"Mobile Homes for Sale" Google Search Trends Texas September 2025 - Market Demand Analysis
Rob Ripperda
Texans search interest in “mobile homes for sale” moved up a seasonally-adjusted +7.7% in September over last month and up +1.7% on September of 2024. The year-over-year increase marked the first such gain since January of 2022.
Google searches for “mobile homes for sale” in the state of Texas tend to peak in January, slow down through the spring, and then hit a second peak in July before declining through the end of the year.
This interactive chart is built from Google Trends data for the search term “mobile homes for sale”
Search Volumes Compared to Site-Built
In the past we noted that there had been a steady decline in search volume for “mobile homes for sale” from the March 2021 peak, and that a similar decline had occurred with the broader “homes for sale” search term. The seasonally-adjusted data in the plots below shows that while Texans searching for “homes for sale” did indeed decline from 2022 through 2023, it appears to have stabilized in 2024 while searches for “mobile homes” continued to fall further but have started moving higher in the last two months after bottoming in July of 2025.

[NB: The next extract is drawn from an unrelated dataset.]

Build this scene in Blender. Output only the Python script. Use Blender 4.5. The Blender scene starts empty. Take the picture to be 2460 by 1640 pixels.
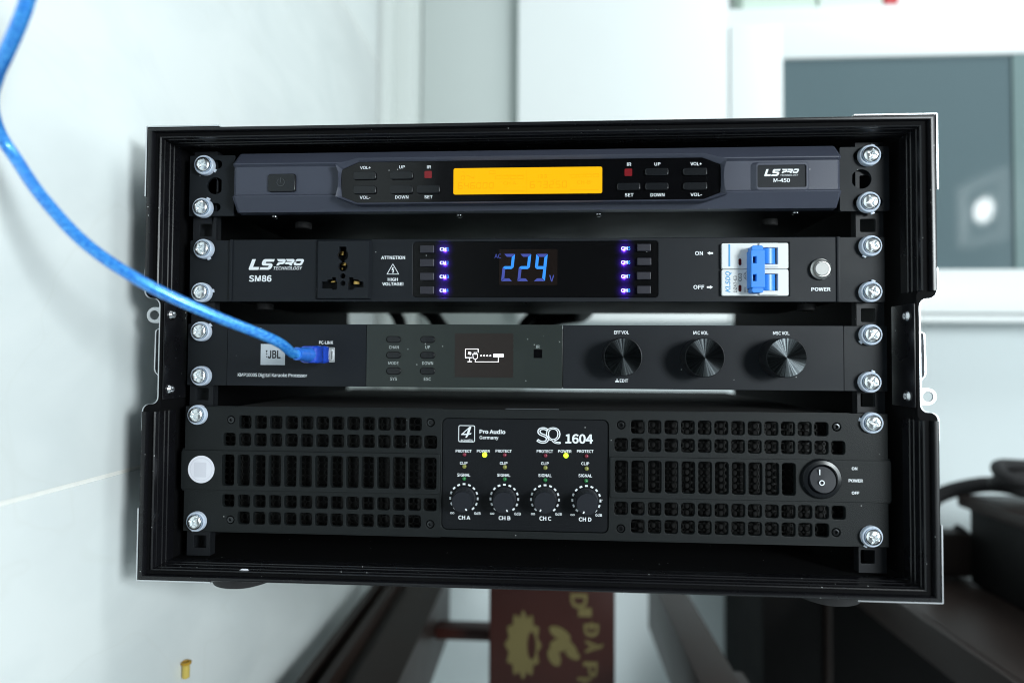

It appears that Texans are searching for homes in general less than they were in the lower mortgage interest rate environment before 2022 and given that manufactured housing can save purchasers more than half on price per square foot, perhaps they should add “manufactured” to the front of those Google searches.
Note: The data series for each of the search terms are pulled separately and the search interest values reference the relative traffic to the search term itself over time. The overall search volume for “mobile homes for sale” is not as high as the broader “homes for sale” query.
Mobile Homes For Sale Search Term Selection
The google trends data is pulled for the search term “mobile homes for sale” because the volume of search data for that term is 10 times higher than the volume of searches for “manufactured homes for sale.” In Texas any home with a HUD-Code label on it is legally a manufactured home, and any home built in a factory prior to the introduction of the HUD-Code in 1976 is a mobile home. Despite the legal definition google search data suggests that consumers tend to characterize modern manufactured homes as mobile homes.
Google Trends Data
Google Trends data can give valuable insight into the search patterns of internet users. Because of the enormous volume of searches, Google Trends data is pulled from a random sample of overall searches for a given time period, and that sample changes overtime so the historical data differs upon subsequent views. To get closer to the true amount of search interest for each month, we pull the trend data multiple times and average the results.
The other important thing to note about Google Trends data is that it is normalized over the time span for which the data is pulled. The highest month will have the score of a hundred and then every other month gets a value of what percentage it’s amount of searches represent compared to that highest month’s value. This means that historical percentages will change overtime as new peaks are introduced over time.